Participating Center(s): ARC, GSFC, JPL


NASA seeks measurement capabilities that support current satellite and model validation as well as targeted airborne science program field campaign activities as discussed in the ROSES solicitation. Data from such sensors not only validates models, but informs process studies, and is used to improve models. Topics include air quality, aerosol absorption and optical properties (e.g., brown carbon), and cloud probes suitable for discriminating and characterizing ice and liquid particles in super-cooled and mixed-phase clouds.


In-situ sensor systems can comprise stand-alone instrument and data packages; instrument systems configured for integration on NASA’s Airborne Science aircraft fleet or commercial providers, UAS, or balloons, ground networks; or end-to-end solutions providing needed data products from mated sensor and airborne/surface/subsurface platforms. An important goal is to create sustainable measurement capabilities to support NASA’s Earth science objectives, with infusion of new technologies and systems into current/future NASA research programs. Instrument prototypes as a deliverable in Phase II proposals and/or field demonstrations are encouraged.


Complete instrument systems are desired, including features such as remote/unattended operation and data acquisition, and minimum size, weight, and power consumption.
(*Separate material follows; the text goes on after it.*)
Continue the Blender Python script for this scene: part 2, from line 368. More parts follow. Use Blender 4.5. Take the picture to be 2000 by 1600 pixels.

Desired sensors or mated platform/sensors include:


  • Spectrally resolved absorption and extinction of atmospheric aerosols (size 0.1 to 10 micron).
  • Aerosol scattering as a function of scattering angle (phase function).
  • Aerosol refractive index.
  • Aerosols and cloud particle number and size distribution covering the diameter size range of 0.01 micron to 200 micron with 10% accuracy. Probes targeting cloud particles in the lower end of this size range (0.01-5 micron) are particularly encouraged.
  • Cloud probes able to differentiate and quantify non-sphericity and phase of particles.
  • Liquid and ice water content in clouds with calibrated accuracy and precision.
  • Spectrally resolved cloud extinction.
  • Static air temperature to better than 0.1o C accuracy.
  • Liquid and ice water path, precipitable water path.
  • Ice nucleating particle (INP) concentration suitable for airborne deployment.

Innovative, high-value sensors directly targeting a stated NASA need may also be considered.